EXERCISE INSTRUCTIONS: Quote only the span from the first line of the entries to the line containing "sc.camera = cam", both ends kept. Leave every picture out.

THE RECORDS:
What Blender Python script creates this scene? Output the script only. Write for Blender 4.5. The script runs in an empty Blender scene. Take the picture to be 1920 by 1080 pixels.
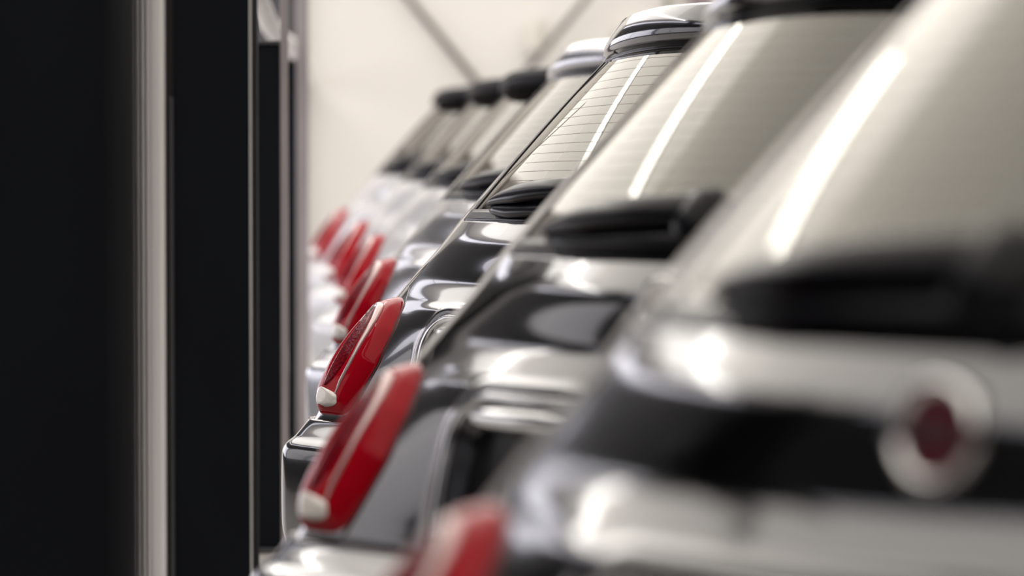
import bpy, bmesh, math, random
import numpy as np
from mathutils import Vector, Matrix
random.seed(4)
sc = bpy.context.scene
C = sc.collection

# ------------------------------------------------------------------ camera, world, lights, exposure
cam_d = bpy.data.cameras.new('camera')
cam = bpy.data.objects.new('camera', cam_d); C.objects.link(cam)
cam_d.sensor_width = 36.0; cam_d.lens = 7000.0 / 1920 * 36.0
cam_d.clip_start = 0.05; cam_d.clip_end = 200
cam.location = (0, 0, 1.22)
cam.rotation_euler = (math.radians(90) - math.atan(278 / 7000.0), 0, 0)
cam_d.dof.use_dof = True
cam_d.dof.focus_distance = 8.45
cam_d.dof.aperture_fstop = 2.45
sc.camera = cam

world = bpy.data.worlds.new('world'); sc.world = world
world.use_nodes = True
world.node_tree.nodes['Background'].inputs[0].default_value = (0.75, 0.82, 1.0, 1)
world.node_tree.nodes['Background'].inputs[1].default_value = 0.3

sc.view_settings.view_transform = 'Standard'
sc.view_settings.look = 'None'
sc.view_settings.gamma = 1
sc.view_settings.use_curve_mapping = False
sc.view_settings.exposure = 0.0
sc.cycles.use_denoising = True
sc.cycles.max_bounces = 8
sc.cycles.sample_clamp_indirect = 6

SKY_E = 1.35        # radiance of the daylit roof lights
TUBE_E = 9.0      # radiance of the fluorescent tubes
WIN_E = 1.6        # radiance of the daylit side windows

def area(name, loc, rot, sx, sy, power, col):
    d = bpy.data.lights.new(name, 'AREA'); d.shape = 'RECTANGLE'; d.size = sx; d.size_y = sy
    d.energy = power; d.color = col
    o = bpy.data.objects.new(name, d); C.objects.link(o); o.location = loc; o.rotation_euler = rot
    return o

# ------------------------------------------------------------------ materials
def mat(name, col, rough=0.5, metal=0.0, coat=0.0, coat_rough=0.03, emit=None, estr=0, spec=None, ior=None):
    m = bpy.data.materials.new(name); m.use_nodes = True
    b = m.node_tree.nodes['Principled BSDF']
    b.inputs['Base Color'].default_value = (*col, 1)
    b.inputs['Roughness'].default_value = rough
    b.inputs['Metallic'].default_value = metal
    b.inputs['Coat Weight'].default_value = coat
    b.inputs['Coat Roughness'].default_value = coat_rough
    if spec is not None: b.inputs['Specular IOR Level'].default_value = spec
    if ior is not None: b.inputs['IOR'].default_value = ior
    if emit is not None:
        b.inputs['Emission Color'].default_value = (*emit, 1)
        b.inputs['Emission Strength'].default_value = estr
    return m

def noise_tint(m, scale, amt, stretch=(1, 1, 1), bump=0.0, rough_amt=0.0):
    """vary base colour (and relief) with object-space noise"""
    nt = m.node_tree; b = nt.nodes['Principled BSDF']
    tc = nt.nodes.new('ShaderNodeTexCoord'); mp = nt.nodes.new('ShaderNodeMapping')
    mp.inputs['Scale'].default_value = stretch
    nz = nt.nodes.new('ShaderNodeTexNoise'); nz.inputs['Scale'].default_value = scale; nz.inputs['Detail'].default_value = 6
    nt.links.new(tc.outputs['Object'], mp.inputs['Vector']); nt.links.new(mp.outputs['Vector'], nz.inputs['Vector'])
    rp = nt.nodes.new('ShaderNodeMapRange')
    rp.inputs['From Min'].default_value = 0.25; rp.inputs['From Max'].default_value = 0.75
    rp.inputs['To Min'].default_value = 1 - amt; rp.inputs['To Max'].default_value = 1 + amt
    nt.links.new(nz.outputs['Fac'], rp.inputs['Value'])
    mx = nt.nodes.new('ShaderNodeVectorMath'); mx.operation = 'SCALE'
    mx.inputs[0].default_value = b.inputs['Base Color'].default_value[:3]
    nt.links.new(rp.outputs['Result'], mx.inputs['Scale'])
    nt.links.new(mx.outputs['Vector'], b.inputs['Base Color'])
    if bump:
        bp = nt.nodes.new('ShaderNodeBump'); bp.inputs['Strength'].default_value = bump; bp.inputs['Distance'].default_value = 0.01
        nt.links.new(nz.outputs['Fac'], bp.inputs['Height']); nt.links.new(bp.outputs['Normal'], b.inputs['Normal'])
    return m

def flake(m, amt=0.12):
    return noise_tint(m, 900, amt)

M = {}
M['paint_grey'] = flake(mat('paint_grey', (0.125, 0.125, 0.133), 0.14, 1.0, 0.9))
M['paint_silver'] = flake(mat('paint_silver', (0.40, 0.40, 0.42), 0.25, 0.85, 1.0))
M['paint_white'] = mat('paint_white', (0.55, 0.545, 0.56), 0.35, 0.2, 1.0)
M['black_gloss'] = mat('black_gloss', (0.003, 0.003, 0.005), 0.22, 0.0, 0.0, spec=0.15)
M['spoiler_black'] = mat('spoiler_black', (0.004, 0.004, 0.006), 0.4, 0.0, 0.0, spec=0.12)
M['black_plastic'] = noise_tint(mat('black_plastic', (0.008, 0.008, 0.010), 0.35), 400, 0.3)
M['rubber'] = noise_tint(mat('rubber', (0.012, 0.012, 0.014), 0.6), 200, 0.3)
M['tyre'] = noise_tint(mat('tyre', (0.02, 0.02, 0.02), 0.8), 60, 0.3)
M['chrome'] = mat('chrome', (0.85, 0.85, 0.87), 0.12, 1.0)
M['alloy'] = mat('alloy', (0.5, 0.5, 0.52), 0.3, 1.0)
M['lens_red'] = mat('lens_red', (0.32, 0.002, 0.010), 0.07, 0.0, 0.0, spec=0.15)
M['lens_rim'] = mat('lens_rim', (0.66, 0.50, 0.50), 0.2, 0.6, 0.5)  # pale pink stands in for a bright reflection on the ring
M['lens_white'] = noise_tint(mat('lens_white', (0.80, 0.76, 0.74), 0.15, 0.1, 1.0), 120, 0.12)
M['badge_red'] = mat('badge_red', (0.10, 0.008, 0.02), 0.2, 0.0, 1.0)
M['cloth'] = noise_tint(mat('cloth', (0.03, 0.03, 0.034), 0.9), 300, 0.3, bump=0.2)
M['headliner'] = noise_tint(mat('headliner', (0.05, 0.05, 0.052), 0.95), 200, 0.2)
# dark ribbed inner lens of the tail light
m = M['lens_inner'] = mat('lens_inner', (0.22, 0.002, 0.010), 0.18, 0.0, 0.0, spec=0.25)
nt = m.node_tree
vo = nt.nodes.new('ShaderNodeTexVoronoi'); vo.inputs['Scale'].default_value = 170
tc = nt.nodes.new('ShaderNodeTexCoord'); nt.links.new(tc.outputs['Object'], vo.inputs['Vector'])
rp = nt.nodes.new('ShaderNodeValToRGB')
rp.color_ramp.elements[0].color = (0.24, 0.003, 0.010, 1); rp.color_ramp.elements[1].color = (0.10, 0.0, 0.005, 1)
rp.color_ramp.elements[0].position = 0.1; rp.color_ramp.elements[1].position = 0.6
nt.links.new(vo.outputs['Distance'], rp.inputs['Fac'])
nt.links.new(rp.outputs['Color'], nt.nodes['Principled BSDF'].inputs['Base Color'])
bp = nt.nodes.new('ShaderNodeBump'); bp.inputs['Strength'].default_value = 0.15; bp.inputs['Distance'].default_value = 0.002
nt.links.new(vo.outputs['Distance'], bp.inputs['Height']); nt.links.new(bp.outputs['Normal'], nt.nodes['Principled BSDF'].inputs['Normal'])
# tinted car glass: mirror by fresnel over a dim greenish see-through
m = M['glass'] = bpy.data.materials.new('glass'); m.use_nodes = True
nt = m.node_tree; nt.nodes.clear()
out = nt.nodes.new('ShaderNodeOutputMaterial'); mix = nt.nodes.new('ShaderNodeMixShader')
tr = nt.nodes.new('ShaderNodeBsdfTransparent'); tr.inputs[0].default_value = (0.34, 0.38, 0.35, 1)
gl = nt.nodes.new('ShaderNodeBsdfGlossy'); gl.inputs['Roughness'].default_value = 0.03
gl.inputs['Color'].default_value = (1.0, 0.98, 0.93, 1)
fr = nt.nodes.new('ShaderNodeFresnel'); fr.inputs['IOR'].default_value = 2.0
nt.links.new(fr.outputs[0], mix.inputs[0]); nt.links.new(tr.outputs[0], mix.inputs[1]); nt.links.new(gl.outputs[0], mix.inputs[2])
nt.links.new(mix.outputs[0], out.inputs[0])

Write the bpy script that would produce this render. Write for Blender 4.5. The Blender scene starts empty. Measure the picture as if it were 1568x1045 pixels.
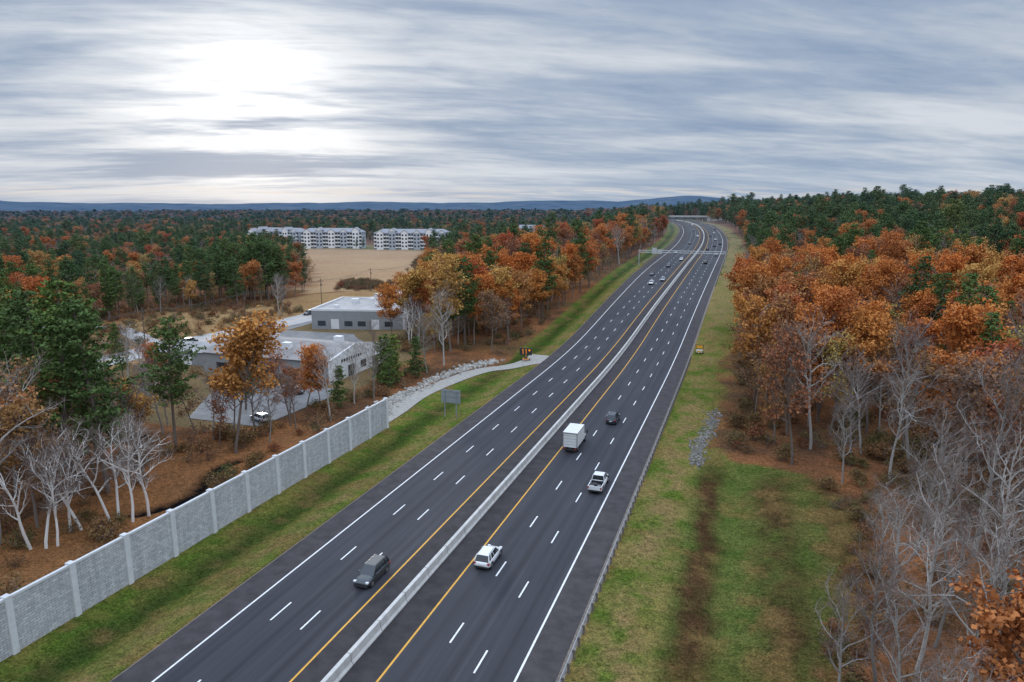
import bpy, math, random
import numpy as np
from mathutils import Vector, Matrix
R = random.Random(7)
scene = bpy.context.scene
YAW = 18.97
SUN_AZ = math.radians(-39.0)   # from +Y, negative = left
SUN_EL = math.radians(10)
sundir = Vector((math.sin(SUN_AZ)*math.cos(SUN_EL), math.cos(SUN_AZ)*math.cos(SUN_EL), math.sin(SUN_EL)))

# ------------------------------------------------------------------ helpers
def link(o, parent=None):
    scene.collection.objects.link(o)
    if parent is not None: o.parent = parent
    return o
def empty(name, loc=(0,0,0), rz=0.0):
    e = bpy.data.objects.new(name, None); e.location = loc; e.rotation_euler = (0,0,rz)
    e.empty_display_size = 0.5
    return link(e)

class MB:
    def __init__(s): s.v=[]; s.f=[]; s.m=[]; s.t=[]
    def add(s, vs, fs, mat=0, t=0.5):
        b=len(s.v); s.v.extend([tuple(p) for p in vs]); s.t.extend([t]*len(vs))
        for f in fs: s.f.append(tuple(b+i for i in f)); s.m.append(mat)
    def tube(s,p0,p1,r0,r1,n=3,mat=0,t=0.5,cap=False):
        p0=Vector(p0); p1=Vector(p1); d=(p1-p0)
        if d.length<1e-6: return
        d.normalize(); a=Vector((0,0,1)) if abs(d.z)<0.9 else Vector((1,0,0))
        u=d.cross(a).normalized(); w=d.cross(u)
        vs=[];
        for k in range(n):
            c=math.cos(2*math.pi*k/n); q=math.sin(2*math.pi*k/n)
            vs.append(p0+(u*c+w*q)*r0)
        for k in range(n):
            c=math.cos(2*math.pi*k/n); q=math.sin(2*math.pi*k/n)
            vs.append(p1+(u*c+w*q)*r1)
        fs=[(k,(k+1)%n,n+(k+1)%n,n+k) for k in range(n)]
        if cap: fs.append(tuple(range(n-1,-1,-1))); fs.append(tuple(range(n,2*n)))
        s.add(vs,fs,mat,t)
    def box(s,x0,x1,y0,y1,z0,z1,mat=0):
        vs=[(x0,y0,z0),(x1,y0,z0),(x1,y1,z0),(x0,y1,z0),(x0,y0,z1),(x1,y0,z1),(x1,y1,z1),(x0,y1,z1)]
        s.add(vs,[(3,2,1,0),(4,5,6,7),(0,1,5,4),(1,2,6,5),(2,3,7,6),(3,0,4,7)],mat)
    def frus(s,b,t,z0,z1,mat=0):
        vs=[(b[0],b[2],z0),(b[1],b[2],z0),(b[1],b[3],z0),(b[0],b[3],z0),(t[0],t[2],z1),(t[1],t[2],z1),(t[1],t[3],z1),(t[0],t[3],z1)]
        s.add(vs,[(3,2,1,0),(4,5,6,7),(0,1,5,4),(1,2,6,5),(2,3,7,6),(3,0,4,7)],mat)
    def leaves(s,C,size,mat,tints,flat=0.0,aspect=0.6,rng=None):
        C=np.asarray(C); n=len(C)
        a=rng.normal(size=(n,3)); a[:,2]*=(1-flat); a/=np.linalg.norm(a,axis=1)[:,None]
        b=rng.normal(size=(n,3)); b[:,2]*=(1-flat)
        b-=a*(a*b).sum(1)[:,None]; b/=np.linalg.norm(b,axis=1)[:,None]
        sz=size*(0.6+0.8*rng.random(n))[:,None]
        a=a*sz*0.5; b=b*sz*0.5*aspect
        q=np.stack([C-a,C-b*1.0,C+a,C+b*1.0],axis=1)
        base=len(s.v); s.v.extend(map(tuple,q.reshape(-1,3).tolist()))
        s.t.extend(np.repeat(tints,4).tolist())
        for i in range(n):
            k=base+4*i; s.f.append((k,k+1,k+2,k+3)); s.m.append(mat)
    def mesh(s,name,mats,smooth=False,tint=False):
        me=bpy.data.meshes.new(name); me.from_pydata(s.v,[],s.f)
        for m in mats: me.materials.append(m)
        me.polygons.foreach_set('material_index',s.m)
        if smooth: me.polygons.foreach_set('use_smooth',[True]*len(s.f))
        if tint:
            at=me.attributes.new('tint','FLOAT','POINT'); at.data.foreach_set('value',s.t)
        me.update(); return me
    def obj(s,name,mats,parent=None,smooth=False,tint=False,bevel=0):
        o=bpy.data.objects.new(name,s.mesh(name,mats,smooth,tint)); link(o,parent)
        if bevel:
            b=o.modifiers.new('bev','BEVEL'); b.width=bevel; b.segments=2; b.limit_method='ANGLE'
        return o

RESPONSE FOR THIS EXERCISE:
What Blender Python script creates this scene? Output the script only. Write for Blender 4.5. The script runs in an empty Blender scene. Take the picture to be 1920 by 1080 pixels.
import bpy, bmesh, math, random
import numpy as np
from mathutils import Vector, Matrix
random.seed(4)
sc = bpy.context.scene
C = sc.collection

# ------------------------------------------------------------------ camera, world, lights, exposure
cam_d = bpy.data.cameras.new('camera')
cam = bpy.data.objects.new('camera', cam_d); C.objects.link(cam)
cam_d.sensor_width = 36.0; cam_d.lens = 7000.0 / 1920 * 36.0
cam_d.clip_start = 0.05; cam_d.clip_end = 200
cam.location = (0, 0, 1.22)
cam.rotation_euler = (math.radians(90) - math.atan(278 / 7000.0), 0, 0)
cam_d.dof.use_dof = True
cam_d.dof.focus_distance = 8.45
cam_d.dof.aperture_fstop = 2.45
sc.camera = cam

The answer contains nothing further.